** DATA **
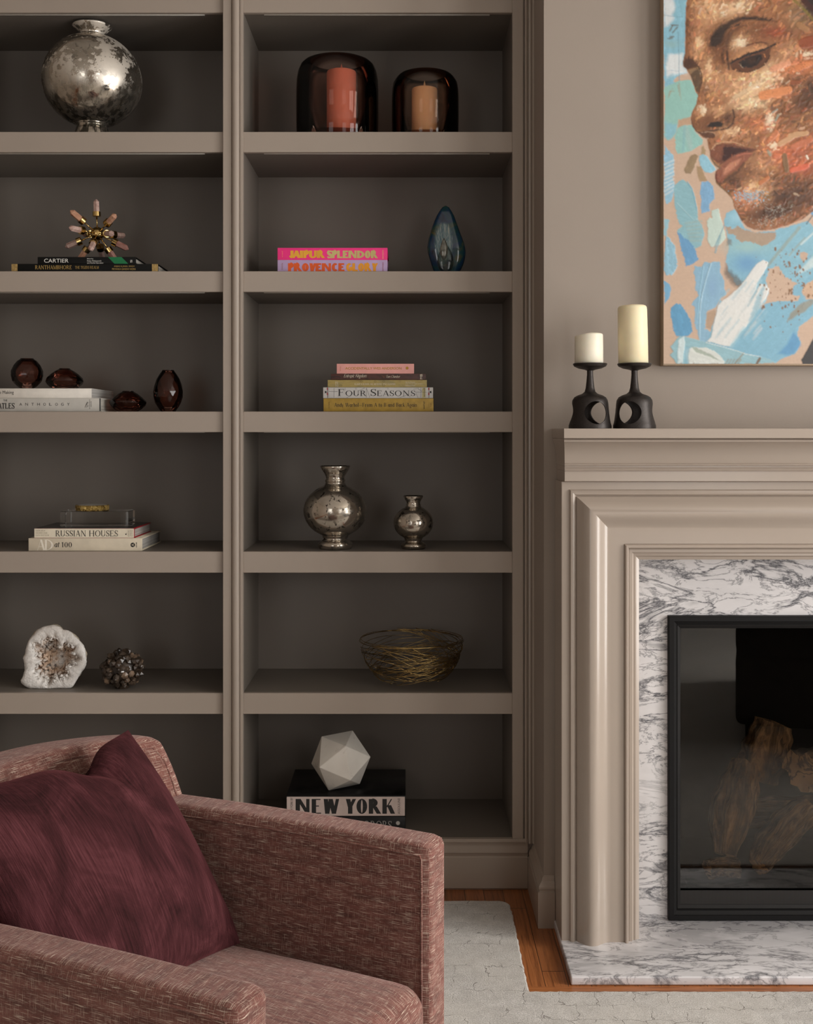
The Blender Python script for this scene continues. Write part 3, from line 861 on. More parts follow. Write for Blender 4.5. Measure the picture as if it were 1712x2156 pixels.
# ------------------------------------------------------------------ books
M_page = {}
def page_mat(key, c, vert=900):
    if key not in M_page:
        t = NT('page_edges_' + key)
        v = t.coord('Object', scale=(2, 2, vert)); n = t.noise(v, 1.0, 3, 0.6)
        t.base(t.ramp(n, [(0.35, tuple(x * .55 for x in c[:3]) + (1,)), (0.65, c)]))
        t.set(Roughness=0.85); M_page[key] = t.m
    return M_page[key]
INK = plain('black_ink', (0.012, 0.011, 0.010), 0.6, var=0)
def book(label, px0, px1, zt, zb, Yf, depth, cover, cat='book', board=0.003, page=(0.52, 0.48, 0.42, 1), key='cream', inset=0.004, round_spine=True, yaw=0.0, group=None, soft=False):
    x0, x1 = X_(px0, Yf), X_(px1, Yf)
    root = thing('book', label, cat, ((x0 + x1) / 2, Yf + depth / 2, zb), group)
    b = MB()
    b.bbox(x0, x1, Yf, Yf + 0.006, zb, zt, 0.0012 if round_spine else 0.0005, 2)
    b.bbox(x0, x1, Yf + 0.004, Yf + depth, zb, zb + board, 0.0006, 1)
    b.bbox(x0, x1, Yf + 0.004, Yf + depth, zt - board, zt, 0.0006, 1)
    mk('cover', b, cover, root)
    mk('page_block', MB().bbox(x0 + inset, x1 - inset, Yf + 0.006, Yf + depth - inset, zb + board, zt - board, 0.0003, 1), page_mat(key, page), root)
    return root
def spine_text(root, shape, mat, px0, px1, py0, py1, Yf, name='title'):
    """box given in the photograph's pixels on the spine plane"""
    x0, x1, z1, z0 = X_(px0, Yf), X_(px1, Yf), Z_(py0, Yf), Z_(py1, Yf)
    return lettering(name, shape, mat, root, (x0, Yf, z0), (1, 0, 0), (0, 0, 1), x1 - x0, z1 - z0)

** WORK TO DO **
Every line of text is to be repeated exactly; pictures are left out.

** TASK ANSWER **
The Blender Python script for this scene continues. Write part 3, from line 861 on. More parts follow. Write for Blender 4.5. Measure the picture as if it were 1712x2156 pixels.
# ------------------------------------------------------------------ books
M_page = {}
def page_mat(key, c, vert=900):
    if key not in M_page:
        t = NT('page_edges_' + key)
        v = t.coord('Object', scale=(2, 2, vert)); n = t.noise(v, 1.0, 3, 0.6)
        t.base(t.ramp(n, [(0.35, tuple(x * .55 for x in c[:3]) + (1,)), (0.65, c)]))
        t.set(Roughness=0.85); M_page[key] = t.m
    return M_page[key]
INK = plain('black_ink', (0.012, 0.011, 0.010), 0.6, var=0)
def book(label, px0, px1, zt, zb, Yf, depth, cover, cat='book', board=0.003, page=(0.52, 0.48, 0.42, 1), key='cream', inset=0.004, round_spine=True, yaw=0.0, group=None, soft=False):
    x0, x1 = X_(px0, Yf), X_(px1, Yf)
    root = thing('book', label, cat, ((x0 + x1) / 2, Yf + depth / 2, zb), group)
    b = MB()
    b.bbox(x0, x1, Yf, Yf + 0.006, zb, zt, 0.0012 if round_spine else 0.0005, 2)
    b.bbox(x0, x1, Yf + 0.004, Yf + depth, zb, zb + board, 0.0006, 1)
    b.bbox(x0, x1, Yf + 0.004, Yf + depth, zt - board, zt, 0.0006, 1)
    mk('cover', b, cover, root)
    mk('page_block', MB().bbox(x0 + inset, x1 - inset, Yf + 0.006, Yf + depth - inset, zb + board, zt - board, 0.0003, 1), page_mat(key, page), root)
    return root
def spine_text(root, shape, mat, px0, px1, py0, py1, Yf, name='title'):
    """box given in the photograph's pixels on the spine plane"""
    x0, x1, z1, z0 = X_(px0, Yf), X_(px1, Yf), Z_(py0, Yf), Z_(py1, Yf)
    return lettering(name, shape, mat, root, (x0, Yf, z0), (1, 0, 0), (0, 0, 1), x1 - x0, z1 - z0)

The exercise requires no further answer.